Appellate Strategist
       a blog by Christina J. Imre, Attorney at Law

 

Wednesday, July 12, 2006

Watershed Unfair Competition Decision

July 12, 2006: Yesterday, the California Court of Appeal may have forever changed the world of state unfair competition and class action law. (Pfizer v. Superior Court, Case No. B188106, slip opinion available at: http://www.courtinfo.ca.gov/opinions/documents/B188106.PDF

Pfizer it could well the biggest breakthrough for defendants in the long, tortured history of California's Business & Professions Code section 17200. The decision applies Proposition 64, the 2003 measure designed to reform some of the major abuses of 17200 suits, reinstating such long-absent requirements as: plaintiffs must have standing to sue, suffer actual harm, and have relied on the allegedly wrongful business practice.

1. The class members must have suffered injury in fact and actually lost money or property as a result of such violation.

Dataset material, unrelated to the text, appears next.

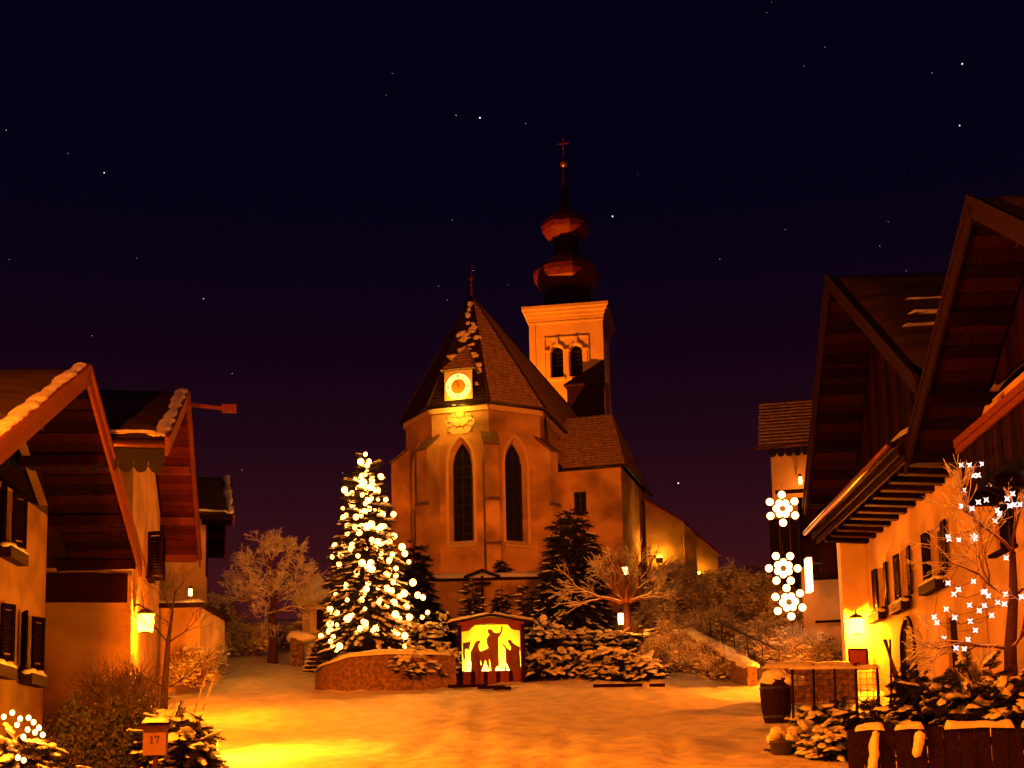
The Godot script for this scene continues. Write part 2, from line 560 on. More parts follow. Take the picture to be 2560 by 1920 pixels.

It is not enough that the class representative or named plaintiff satisfy this requirement.

2. The mere likelihood of harm to members of the public is no longer sufficient for standing to sue. Those who have suffered no injury in fact and who have not lost money or property from the business practice cannot state a cause of action based on the “likelihood” that members of the public will be deceived.

3. A plaintiff must have actually relied on the false or misleading misrepresentation or advertisement in entering into the transaction in issue.

A round of applause here to John Sullivan of the Civil Justice Association of California, and his dedicated staff, without whom there would be no Proposition 64.


UPDATE: the plaintiffs filed a petition for review in the California Supreme Court on Aug. 11, 2006. The court has 60 days from date of filing to decide whether to grant review.

Tuesday, July 11, 2006

Insured May Assign Right To "Brandt" Attorney Fees

In a unanimous opinion, the California Supreme Court held last week that when an insured assigns a claim for bad faith against the insurer, and the assignee brings a tort action against the insurer that includes a claim for wrongfully withheld policy benefits, the assignee may recover Brandt fees. (Essex Ins. Co. v. Five Star, S131992 - slip opinion available at http://www.courtinfo.ca.gov/cgi-bin/opinions/.cgi/)

Over 20 years ago, the high court gave the insured the right to attorney fees attributable to the insured's attempt to recover policy benefits tortiously withheld by the carrier. (Brandt v. Superior Court (1985) 37 Cal.3d 813.) It reasoned that when an insurer has deprived the insured of policy benefits in bad faith, attorney fees the insured reasonably and necessarily incurs to obtain those policy benefits constitute an economic loss proximately caused by the insurer’s tort, and thus those attorney fees (now commonly referred to as Brandt fees) are recoverable as tort damages.

The court reasoned that disallowing recovery of Brandt fees incurred by assignees would also tend to discourage assignment of bad faith claims against insurance companies, contrary to the public policy favoring transferability of causes of action.